12.14.2014

always the host

gezelligheid:
type: abstract noun
language: dutch
meaning: gezelligheid is at the core of dutch culture. it's an atmosphere, a vibe, a serendipitous togetherness, an aesthetic, a relaxed mood, a feeling of flow, a sense of belonging. no matter where you are or what you're doing, it describes the sensation of being at home…  
                                              --kinfolk, words by louisa thomsen brits


i've come to realize during these roaring twenties that i am a forever host. on rare occasions, i may be a party-goer, but for the most part, i will be that person who plans, preps, parties, and wraps it all up at the end. it's a title (quality?) i'm pretty sure i inherited from my mother. growing up, it was never a question where the holidays would be celebrated. my parents' home was always the epicenter of gatherings. my mother has this magical quality about her: she opens her humble home to others, invites them to take refuge from the everyday stresses, nourishes them with food and warmth, and does it all amidst her current responsibilities and forward-moving life. it was, and continues to be, a joy for her.

when g and i first started dating, i learned he was also a forever host. his dinnerware, linens, and kitchen utensils suggested that he was no amateur in the hosting world. in fact, the first dinner party we hosted together opened my eyes to g's superman-like ability to multitask the prepping, cooking, and cleaning in such a way that guests arrived bewildered to how everything came together so effortlessly. he had an ease about hosting, very much like my mother. i knew early on that i had met my match, the partner who wouldn't hesitate to claim the host title with me. 
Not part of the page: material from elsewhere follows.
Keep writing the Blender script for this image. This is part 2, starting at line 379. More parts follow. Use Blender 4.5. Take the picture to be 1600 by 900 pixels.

it's interesting, though. as much as i love being a host, i sometimes wish we would be the guests. a lot of time and effort is invested into hosting a party, regardless of its size or occasion. and being forever hosts, g and i have self-imposed expectations: what we serve, how we serve it, and what kind of atmosphere we want to create. but then i think back to my childhood, when it was impossible for me to imagine not being the host family. we had a way of doing things; it felt right. these days, especially during this festive season, i have that same sentiment - of putting myself in the shoes of the forever guest and, instead, preferring to be the host.

when g and i host, we find solace in the actualization of said gathering. our individual ideas and combined passion fuel us to work together and share with our guests the fruit of our collaboration. it's a solidifying experience, to say the least. g and i embrace these roles wholeheartedly, for it's this position that allows us to give to others what we feel has been instilled in us: love.